• Source data:
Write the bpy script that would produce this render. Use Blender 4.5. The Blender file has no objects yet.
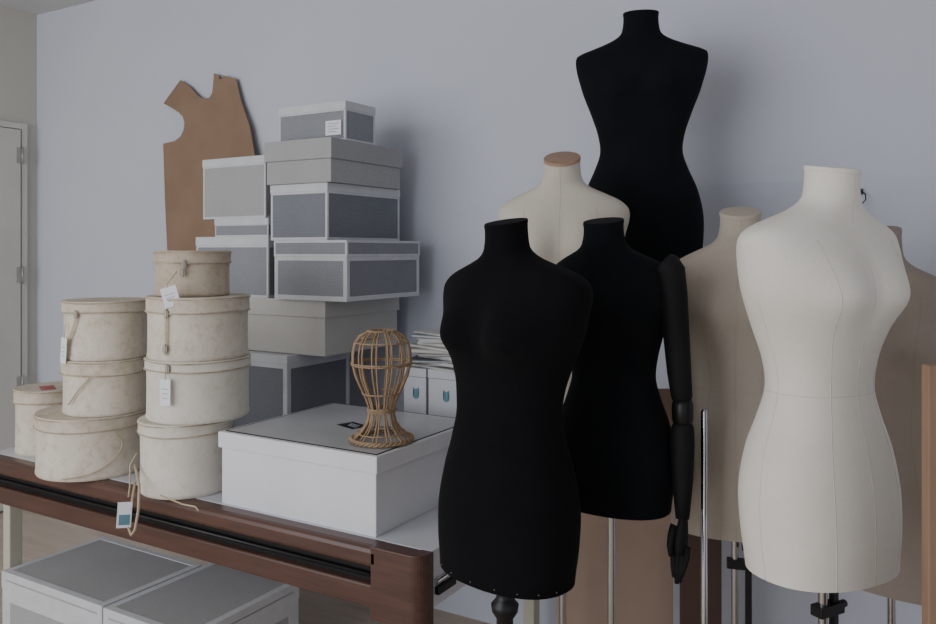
import bpy, bmesh, math, random
from mathutils import Vector, Matrix
from mathutils.geometry import tessellate_polygon
random.seed(4)
S = bpy.context.scene
COL = S.collection

# ------------------------------------------------------------------ materials
def lin(c):
    c = c/255.0
    return c/12.92 if c <= 0.04045 else ((c+0.055)/1.055)**2.4
def rgb(r, g, b): return (lin(r), lin(g), lin(b), 1)

def mat(name, col, col2=None, rough=0.8, scale=6.0, fine=250.0, bump=0.1, metal=0.0, spots=None, stretch=None, spec=0.3, dist=0.001, lo=0.35, hi=0.7, sheen=0.0, stain=None, weave=None):
    m = bpy.data.materials.new(name); m.use_nodes = True
    nt = m.node_tree; N = nt.nodes; L = nt.links
    b = N['Principled BSDF']
    b.inputs['Roughness'].default_value = rough
    b.inputs['Metallic'].default_value = metal
    b.inputs['Specular IOR Level'].default_value = spec
    if sheen:
        b.inputs['Sheen Weight'].default_value = sheen
        b.inputs['Sheen Roughness'].default_value = 0.5
    tc = N.new('ShaderNodeTexCoord')
    mp = N.new('ShaderNodeMapping')
    L.new(tc.outputs['Object'], mp.inputs['Vector'])
    if stretch: mp.inputs['Scale'].default_value = stretch
    n1 = N.new('ShaderNodeTexNoise'); n1.inputs['Scale'].default_value = scale
    n1.inputs['Detail'].default_value = 6; n1.inputs['Roughness'].default_value = 0.6
    L.new(mp.outputs[0], n1.inputs['Vector'])
    r = N.new('ShaderNodeValToRGB')
    r.color_ramp.elements[0].position = lo; r.color_ramp.elements[1].position = hi
    r.color_ramp.elements[0].color = col
    r.color_ramp.elements[1].color = col2 if col2 else tuple(min(1, c*1.12) for c in col[:3])+(1,)
    L.new(n1.outputs['Fac'], r.inputs['Fac'])
    out = r.outputs['Color']
    n2 = N.new('ShaderNodeTexNoise'); n2.inputs['Scale'].default_value = fine
    n2.inputs['Detail'].default_value = 2
    L.new(mp.outputs[0], n2.inputs['Vector'])
    def mult(out, src, c0, c1, p0, p1):
        r2 = N.new('ShaderNodeValToRGB')
        r2.color_ramp.elements[0].position = p0; r2.color_ramp.elements[1].position = p1
        r2.color_ramp.elements[0].color = c0; r2.color_ramp.elements[1].color = c1
        L.new(src, r2.inputs['Fac'])
        mx = N.new('ShaderNodeMix'); mx.data_type = 'RGBA'; mx.blend_type = 'MULTIPLY'
        mx.inputs[0].default_value = 1
        L.new(out, mx.inputs[6]); L.new(r2.outputs['Color'], mx.inputs[7])
        return mx.outputs[2]
    if spots:
        out = mult(out, n2.outputs['Fac'], (1,1,1,1), (spots,spots,spots,1), 0.38, 0.62)
    if weave:
        for dr in ('X','Z'):
            wv = N.new('ShaderNodeTexWave'); wv.bands_direction = dr; wv.inputs['Scale'].default_value = 60
            wv.inputs['Distortion'].default_value = 3.0; wv.inputs['Detail'].default_value = 3; wv.inputs['Detail Scale'].default_value = 2.5
            L.new(mp.outputs[0], wv.inputs['Vector'])
            out = mult(out, wv.outputs['Fac'], (weave,weave,weave,1), (1,1,1,1), 0.2, 0.8)
    if stain:
        n3 = N.new('ShaderNodeTexNoise'); n3.inputs['Scale'].default_value = stain[1]; n3.inputs['Detail'].default_value = 10
        n3.inputs['Roughness'].default_value = 0.85; n3.inputs['Distortion'].default_value = 0.1
        oi = N.new('ShaderNodeObjectInfo'); ad = N.new('ShaderNodeVectorMath'); ad.operation='ADD'
        L.new(tc.outputs['Object'], ad.inputs[0]); L.new(oi.outputs['Random'], ad.inputs[1])
        L.new(ad.outputs[0], n3.inputs['Vector'])
        out = mult(out, n3.outputs['Fac'], (1,1,1,1), stain[0], 0.49, 0.72)
    L.new(out, b.inputs['Base Color'])
    if bump:
        bp = N.new('ShaderNodeBump'); bp.inputs['Strength'].default_value = bump
        bp.inputs['Distance'].default_value = dist
        L.new(n2.outputs['Fac'], bp.inputs['Height']); L.new(bp.outputs[0], b.inputs['Normal'])
    return m

M = {}
M['wall'] = mat('wall_paint', rgb(199,204,216), rgb(205,209,220), 0.9, 1.2, 60, 0.05)
M['wall_l'] = mat('cream_wall_paint', rgb(196,193,182), rgb(202,199,189), 0.9, 1.2, 60, 0.05)
M['door'] = mat('door_paint', rgb(206,204,196), None, 0.5, 2, 60, 0.03)
M['ceil'] = mat('ceiling_paint', rgb(205,205,205), None, 0.9, 2, 60, 0.02)
M['floor'] = mat('floor_wood', rgb(182,166,150), rgb(202,186,170), 0.5, 3, 80, 0.1, stretch=(1,8,1))
M['panel'] = mat('panel_white', rgb(195,199,211), None, 0.8, 2, 60, 0.02)
M['black'] = mat('black_jersey', rgb(14,14,17), rgb(18,18,21), 0.95, 9, 500, 0.25, spec=0.1, sheen=0.012)
M['black2'] = mat('black_jersey_soft', rgb(17,19,23), rgb(22,24,28), 0.95, 9, 500, 0.25, spec=0.1, sheen=0.018)
M['cream'] = mat('cream_linen', rgb(198,190,178), rgb(206,198,186), 0.92, 5, 400, 0.3, spots=0.93)
M['canvas'] = mat('white_canvas', rgb(231,226,216), rgb(240,236,227), 0.92, 5, 420, 0.3, spots=0.95)
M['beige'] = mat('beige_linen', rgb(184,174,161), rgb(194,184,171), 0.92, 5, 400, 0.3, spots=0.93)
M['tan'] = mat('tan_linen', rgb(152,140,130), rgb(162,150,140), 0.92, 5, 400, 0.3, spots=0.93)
M['seam'] = mat('seam_thread', rgb(210,204,194), None, 0.9, 20, 400, 0.1)
M['seam2'] = mat('seam_thread_beige', rgb(172,163,150), None, 0.9, 20, 400, 0.1)
M['woodcap'] = mat('neck_cap_wood', rgb(152,122,102), rgb(172,142,120), 0.5, 10, 80, 0.1, stretch=(1,6,1))
M['blackpaint'] = mat('black_lacquer', rgb(16,16,18), rgb(24,24,26), 0.4, 8, 100, 0.02, spec=0.4)
M['armcloth'] = mat('black_arm', rgb(20,20,23), rgb(26,26,29), 0.7, 8, 300, 0.1, spec=0.25)
M['chrome'] = mat('chrome', rgb(190,190,192), None, 0.2, 5, 50, 0.0, metal=1.0)
ST = (0.69,0.60,0.50,1)
M['hat'] = mat('hatbox_card', rgb(206,197,183), rgb(220,212,199), 0.85, 7, 60, 0.35, lo=0.3, hi=0.6, stain=(ST,22))
M['hat2'] = mat('hatbox_card_pale', rgb(213,208,197), rgb(222,218,208), 0.85, 6, 60, 0.3, lo=0.3, hi=0.6, stain=((0.80,0.74,0.66,1),22))
M['hat3'] = mat('hatbox_card_tan', rgb(184,169,150), rgb(198,186,169), 0.85, 9, 60, 0.35, lo=0.3, hi=0.6, stain=(ST,26))
M['hatl'] = mat('hatbox_lid_worn', rgb(200,190,173), rgb(214,206,192), 0.85, 14, 80, 0.4, lo=0.3, hi=0.6, stain=(ST,32))
M['hatrim'] = mat('hatbox_rim', rgb(162,148,127), rgb(198,186,166), 0.85, 30, 80, 0.2)
M['red'] = mat('red_label', rgb(168,84,80), rgb(186,130,124), 0.7, 30, 80, 0.05)
M['strap'] = mat('strap_webbing', rgb(180,164,140), rgb(198,184,160), 0.85, 30, 400, 0.3)
M['metal'] = mat('old_clasp', rgb(140,134,124), None, 0.45, 20, 80, 0.1, metal=0.7)
M['hinge'] = mat('hinge_metal', rgb(170,168,162), None, 0.4, 20, 80, 0.05, metal=0.5)
M['tag'] = mat('paper_tag', rgb(226,228,236), None, 0.7, 8, 80, 0.02)
M['paper'] = mat('page_edges', rgb(196,196,196), rgb(206,205,203), 0.8, 8, 80, 0.02)
M['ink'] = mat('ink', rgb(90,94,104), None, 0.7, 8, 80, 0.0)
M['teal'] = mat('teal_print', rgb(92,136,148), rgb(102,146,156), 0.7, 8, 80, 0.0)
M['gtweed'] = mat('grey_box_cloth', rgb(150,153,160), rgb(156,159,166), 0.9, 6, 300, 0.3, spots=0.86, weave=0.88)
M['gdark'] = mat('dark_grey_box_cloth', rgb(132,136,144), rgb(138,142,150), 0.9, 6, 300, 0.3, spots=0.86, weave=0.87)
M['glight'] = mat('light_grey_box_cloth', rgb(175,175,177), rgb(181,181,183), 0.9, 6, 300, 0.3, spots=0.9, weave=0.92)
M['gpale'] = mat('pale_box_cloth', rgb(198,196,191), rgb(203,201,196), 0.9, 6, 300, 0.2, spots=0.94)
M['trim'] = mat('white_paper_trim', rgb(200,202,206), None, 0.85, 15, 120, 0.1)
M['boxwhite'] = mat('white_box_board', rgb(218,219,224), rgb(226,227,232), 0.6, 5, 90, 0.1)
M['archive'] = mat('archive_box_board', rgb(194,196,203), rgb(202,204,210), 0.7, 5, 90, 0.1)
M['boxtop'] = mat('grey_lid_sheet', rgb(176,178,182), rgb(192,193,196), 0.28, 4, 90, 0.05, spec=0.5)
M['pattern'] = mat('brown_card', rgb(140,115,96), rgb(150,125,106), 0.85, 5, 120, 0.1)
M['card'] = mat('brown_board', rgb(158,136,120), rgb(168,146,130), 0.85, 4, 120, 0.1)
M['darkboard'] = mat('dark_brown_board', rgb(78,60,54), rgb(88,68,60), 0.7, 4, 100, 0.1)
M['mahog'] = mat('mahogany', rgb(74,50,43), rgb(92,63,53), 0.35, 5, 60, 0.03, stretch=(1,14,14), spec=0.5)
M['slot'] = mat('dark_slot', rgb(22,20,22), None, 0.5, 5, 60, 0.0)
M['tabletop'] = mat('white_laminate', rgb(206,208,216), None, 0.35, 3, 60, 0.02, spec=0.5)
M['leg'] = mat('pale_leg', rgb(190,186,170), None, 0.6, 3, 60, 0.02)
M['wicker'] = mat('wicker', rgb(146,122,96), rgb(172,148,118), 0.6, 30, 200, 0.2)
M['woodstrip'] = mat('wood_strip', rgb(142,114,92), rgb(156,128,104), 0.6, 5, 60, 0.05, stretch=(8,8,1))

# ------------------------------------------------------------------ helpers
def obj_from_bm(bm, name, mats, smooth=False, parent=None, bevel=0, seg=2, loc=(0,0,0), rot=0):
    me = bpy.data.meshes.new(name); 
    bmesh.ops.recalc_face_normals(bm, faces=bm.faces)
    bm.to_mesh(me); bm.free()
    if not isinstance(mats, (list, tuple)): mats = [mats]
    for m in mats: me.materials.append(m)
    if smooth:
        for p in me.polygons: p.use_smooth = True
    o = bpy.data.objects.new(name, me); COL.objects.link(o)
    o.location = loc; o.rotation_euler[2] = rot
    if parent: o.parent = parent
    if bevel:
        b = o.modifiers.new('bevel', 'BEVEL'); b.width = bevel; b.segments = seg; b.limit_method = 'ANGLE'
    return o

def empty(name, loc, rot=0, label=None, category=None, group=None, kind=None):
    e = bpy.data.objects.new(name, None); COL.objects.link(e)
    e.location = loc; e.rotation_euler[2] = rot; e.empty_display_size = 0.05
    tagit(e, label, category, group, kind)
    return e
def tagit(e, label=None, category=None, group=None, kind=None):
    if label: e['label'] = label
    if category: e['category'] = category
    if group: e['group'] = group
    if kind: e['kind'] = kind

def bx(bm, x0, x1, y0, y1, z0, z1, mi=0):
    vs = [bm.verts.new(p) for p in [(x0,y0,z0),(x1,y0,z0),(x1,y1,z0),(x0,y1,z0),(x0,y0,z1),(x1,y0,z1),(x1,y1,z1),(x0,y1,z1)]]
    for f in [(0,3,2,1),(4,5,6,7),(0,1,5,4),(1,2,6,5),(2,3,7,6),(3,0,4,7)]:
        fc = bm.faces.new([vs[i] for i in f]); fc.material_index = mi

def obox(bm, c, n, up, w, h, t, mi=0):
    """thin oriented plate centred at c, facing n"""
    n = Vector(n).normalized(); up = Vector(up); s = up.cross(n).normalized(); u = n.cross(s).normalized()
    c = Vector(c); vs = []
    for k in (-1, 1):
        for a, b in ((-1,-1),(1,-1),(1,1),(-1,1)):
            vs.append(bm.verts.new(c + s*(a*w/2) + u*(b*h/2) + n*(k*t/2)))
    for f in [(0,3,2,1),(4,5,6,7),(0,1,5,4),(1,2,6,5),(2,3,7,6),(3,0,4,7)]:
        fc = bm.faces.new([vs[i] for i in f]); fc.material_index = mi

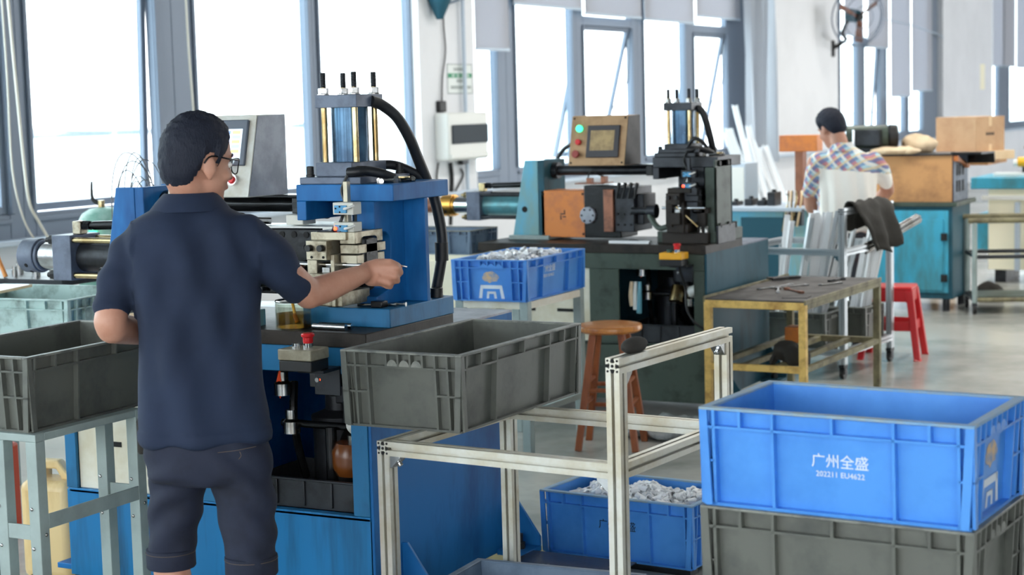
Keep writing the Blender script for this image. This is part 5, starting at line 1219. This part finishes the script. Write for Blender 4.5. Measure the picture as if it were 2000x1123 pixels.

• GOAL: All lines from the start of the entries above through the line containing "def rgb(r, g, b): return" are to be given again exactly; the pictures are not.

• SOLUTION FOR THIS EXERCISE:
Write the bpy script that would produce this render. Use Blender 4.5. The Blender file has no objects yet.
import bpy, bmesh, math, random
from mathutils import Vector, Matrix
from mathutils.geometry import tessellate_polygon
random.seed(4)
S = bpy.context.scene
COL = S.collection

# ------------------------------------------------------------------ materials
def lin(c):
    c = c/255.0
    return c/12.92 if c <= 0.04045 else ((c+0.055)/1.055)**2.4
def rgb(r, g, b): return (lin(r), lin(g), lin(b), 1)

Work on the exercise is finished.